Pour les pays occidentaux confrontés à des variations importantes de températures entre été et hiver, les techniques et matériaux traditionnels africains offrent des solutions intéressantes. Par exemple, l’utilisation de l’argile comme liant pour fabriquer des briques permet de conserver la chaleur à l’intérieur des murs en été et de la redistribuer en hiver.
L’importance de l’efficacité énergétique
Les bâtiments traditionnels étaient conçus avec une ventilation naturelle qui permet de ne pas recourir à une consommation excessive d’énergie. « Il y a des systèmes de ventilation qui permettent des changements de l’air. C’est un passage secret dans la maison où l’air rentre et sort qui permet donc de créer des courants d’air à l’intérieur de la maison » développe Merroun.
Alors que l’Europe s’efforce de réduire sa dépendance aux énergies fossiles, et l’utilisation de la climatisation est de plus en plus remise en cause, les méthodes traditionnelles africaines offrent des leçons précieuses en matière d’efficacité énergétique. Les techniques de construction telles que l’utilisation de murs épais pour conserver la fraîcheur en été et la chaleur en hiver, ainsi que l’orientation des bâtiments pour tirer parti du soleil, démontrent l’intelligence des savoirs locaux face aux défis climatiques.

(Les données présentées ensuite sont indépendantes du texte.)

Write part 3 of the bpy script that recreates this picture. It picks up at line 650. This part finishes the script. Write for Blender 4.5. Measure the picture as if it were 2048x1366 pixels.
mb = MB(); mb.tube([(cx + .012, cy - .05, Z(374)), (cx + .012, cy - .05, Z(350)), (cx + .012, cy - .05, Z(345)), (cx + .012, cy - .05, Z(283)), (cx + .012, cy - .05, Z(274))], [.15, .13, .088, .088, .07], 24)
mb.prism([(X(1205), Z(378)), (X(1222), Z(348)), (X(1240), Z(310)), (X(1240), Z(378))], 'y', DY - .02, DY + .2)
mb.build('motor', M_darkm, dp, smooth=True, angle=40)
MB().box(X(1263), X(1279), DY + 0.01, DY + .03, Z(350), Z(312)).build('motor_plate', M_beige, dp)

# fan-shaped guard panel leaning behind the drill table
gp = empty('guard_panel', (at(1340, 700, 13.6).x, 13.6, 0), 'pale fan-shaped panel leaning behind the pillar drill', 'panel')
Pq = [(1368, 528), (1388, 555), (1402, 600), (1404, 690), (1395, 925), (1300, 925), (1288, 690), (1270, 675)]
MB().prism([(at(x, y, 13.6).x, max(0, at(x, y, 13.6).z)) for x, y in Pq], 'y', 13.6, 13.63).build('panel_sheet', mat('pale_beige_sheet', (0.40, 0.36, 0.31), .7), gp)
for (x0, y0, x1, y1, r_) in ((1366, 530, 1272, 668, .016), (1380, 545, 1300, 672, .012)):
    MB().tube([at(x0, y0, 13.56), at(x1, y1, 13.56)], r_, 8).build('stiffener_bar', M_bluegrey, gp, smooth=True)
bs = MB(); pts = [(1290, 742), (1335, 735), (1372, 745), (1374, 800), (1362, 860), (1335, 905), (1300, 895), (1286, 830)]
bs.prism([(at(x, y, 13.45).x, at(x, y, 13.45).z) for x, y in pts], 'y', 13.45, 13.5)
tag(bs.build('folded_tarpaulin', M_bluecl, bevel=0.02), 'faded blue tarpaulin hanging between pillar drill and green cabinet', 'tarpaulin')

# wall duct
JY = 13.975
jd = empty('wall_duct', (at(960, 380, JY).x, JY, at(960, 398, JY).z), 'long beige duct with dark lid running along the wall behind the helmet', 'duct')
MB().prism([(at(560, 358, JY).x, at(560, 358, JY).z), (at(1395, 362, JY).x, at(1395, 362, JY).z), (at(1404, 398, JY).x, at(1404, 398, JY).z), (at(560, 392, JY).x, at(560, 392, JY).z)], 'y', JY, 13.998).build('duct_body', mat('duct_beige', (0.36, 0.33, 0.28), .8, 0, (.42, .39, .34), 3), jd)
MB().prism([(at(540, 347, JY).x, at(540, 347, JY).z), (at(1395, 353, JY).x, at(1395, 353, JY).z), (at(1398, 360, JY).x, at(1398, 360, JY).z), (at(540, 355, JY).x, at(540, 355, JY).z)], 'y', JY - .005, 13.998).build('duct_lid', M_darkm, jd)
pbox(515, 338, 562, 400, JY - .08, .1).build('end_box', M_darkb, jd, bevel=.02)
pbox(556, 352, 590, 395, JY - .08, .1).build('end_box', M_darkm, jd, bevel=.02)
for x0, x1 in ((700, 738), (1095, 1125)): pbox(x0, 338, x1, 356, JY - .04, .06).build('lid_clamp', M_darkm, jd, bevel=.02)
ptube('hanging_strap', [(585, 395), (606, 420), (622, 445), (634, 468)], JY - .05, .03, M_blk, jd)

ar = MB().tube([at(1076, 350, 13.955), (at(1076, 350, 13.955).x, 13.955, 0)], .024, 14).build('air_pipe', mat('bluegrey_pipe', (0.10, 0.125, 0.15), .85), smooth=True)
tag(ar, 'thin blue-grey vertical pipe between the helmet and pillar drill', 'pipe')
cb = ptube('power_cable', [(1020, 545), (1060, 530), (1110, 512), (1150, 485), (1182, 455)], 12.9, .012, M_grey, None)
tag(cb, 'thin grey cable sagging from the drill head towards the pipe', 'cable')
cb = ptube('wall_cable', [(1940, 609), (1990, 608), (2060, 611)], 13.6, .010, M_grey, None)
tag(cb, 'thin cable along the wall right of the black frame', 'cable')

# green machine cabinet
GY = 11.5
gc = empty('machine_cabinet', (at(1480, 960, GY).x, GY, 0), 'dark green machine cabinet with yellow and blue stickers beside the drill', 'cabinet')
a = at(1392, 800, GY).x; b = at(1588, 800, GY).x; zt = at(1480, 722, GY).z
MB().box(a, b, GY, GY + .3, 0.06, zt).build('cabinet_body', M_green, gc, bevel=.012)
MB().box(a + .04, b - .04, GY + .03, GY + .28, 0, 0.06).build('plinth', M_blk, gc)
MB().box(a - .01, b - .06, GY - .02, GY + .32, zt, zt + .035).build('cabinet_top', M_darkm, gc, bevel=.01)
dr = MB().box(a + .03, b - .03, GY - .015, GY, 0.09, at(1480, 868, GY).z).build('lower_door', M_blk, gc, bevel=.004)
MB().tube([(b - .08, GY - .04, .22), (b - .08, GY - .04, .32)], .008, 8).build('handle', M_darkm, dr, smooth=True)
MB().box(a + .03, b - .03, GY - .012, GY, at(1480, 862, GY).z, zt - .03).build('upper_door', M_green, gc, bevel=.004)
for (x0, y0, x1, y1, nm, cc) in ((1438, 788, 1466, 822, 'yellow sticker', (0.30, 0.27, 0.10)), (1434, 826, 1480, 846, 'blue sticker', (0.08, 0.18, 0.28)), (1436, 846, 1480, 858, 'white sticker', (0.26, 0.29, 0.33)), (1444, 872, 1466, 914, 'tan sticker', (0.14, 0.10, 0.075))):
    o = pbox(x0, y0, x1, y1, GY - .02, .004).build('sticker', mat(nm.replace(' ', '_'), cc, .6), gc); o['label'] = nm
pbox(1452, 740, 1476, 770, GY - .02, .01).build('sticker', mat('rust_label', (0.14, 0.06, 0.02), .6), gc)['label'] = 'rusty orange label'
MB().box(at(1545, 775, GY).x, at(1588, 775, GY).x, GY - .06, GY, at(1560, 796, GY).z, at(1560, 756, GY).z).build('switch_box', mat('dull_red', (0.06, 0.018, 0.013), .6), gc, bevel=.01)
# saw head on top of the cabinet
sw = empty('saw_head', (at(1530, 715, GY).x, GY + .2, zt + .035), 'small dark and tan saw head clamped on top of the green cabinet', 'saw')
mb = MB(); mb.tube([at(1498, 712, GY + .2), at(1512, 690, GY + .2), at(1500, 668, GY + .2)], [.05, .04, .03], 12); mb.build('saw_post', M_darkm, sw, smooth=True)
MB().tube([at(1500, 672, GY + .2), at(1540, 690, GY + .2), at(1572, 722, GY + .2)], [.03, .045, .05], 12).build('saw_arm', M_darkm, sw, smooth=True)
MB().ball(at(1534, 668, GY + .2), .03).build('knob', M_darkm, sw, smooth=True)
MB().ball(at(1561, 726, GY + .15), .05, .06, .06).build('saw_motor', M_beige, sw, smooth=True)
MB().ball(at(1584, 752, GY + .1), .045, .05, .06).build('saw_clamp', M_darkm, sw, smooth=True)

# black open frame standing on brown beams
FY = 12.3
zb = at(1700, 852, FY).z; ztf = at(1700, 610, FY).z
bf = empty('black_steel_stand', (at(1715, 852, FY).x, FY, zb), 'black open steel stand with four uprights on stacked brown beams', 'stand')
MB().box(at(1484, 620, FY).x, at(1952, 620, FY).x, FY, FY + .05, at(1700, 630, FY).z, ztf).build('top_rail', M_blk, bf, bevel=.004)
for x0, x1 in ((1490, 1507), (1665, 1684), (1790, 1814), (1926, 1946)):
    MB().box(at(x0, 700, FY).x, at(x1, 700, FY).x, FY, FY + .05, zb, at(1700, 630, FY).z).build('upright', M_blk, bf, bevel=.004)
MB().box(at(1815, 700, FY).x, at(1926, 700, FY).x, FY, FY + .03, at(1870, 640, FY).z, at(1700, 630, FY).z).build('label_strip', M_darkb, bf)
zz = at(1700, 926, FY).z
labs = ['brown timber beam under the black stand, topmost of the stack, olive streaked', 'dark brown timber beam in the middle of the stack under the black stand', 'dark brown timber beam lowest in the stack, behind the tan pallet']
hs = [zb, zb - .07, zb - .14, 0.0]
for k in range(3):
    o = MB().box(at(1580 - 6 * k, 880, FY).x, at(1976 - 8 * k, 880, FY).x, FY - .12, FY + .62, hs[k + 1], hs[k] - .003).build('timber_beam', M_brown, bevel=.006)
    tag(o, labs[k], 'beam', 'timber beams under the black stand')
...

Une autre caractéristique intéressante de l’architecture traditionnelle est la cour centrale présente dans de nombreuses maisons. « La maison marocaine, dans les siècles passés, était connue pour être une maison qui se construit autour de la cour centrale », fait remarquer Merroun. Cette conception intelligente permet une circulation d’air optimale à l’intérieur de la maison, selon l’ancien ministre. Les courants d’air créés par cette configuration permettent de rafraîchir naturellement l’habitat et de le garder confortable même par temps chaud.
En regardant vers l’Afrique, l’Europe a la possibilité de s’inspirer de pratiques architecturales traditionnelles en harmonie avec l’environnement et résistantes aux températures extrêmes pour se préparer aux chaleurs de plus en plus importantes.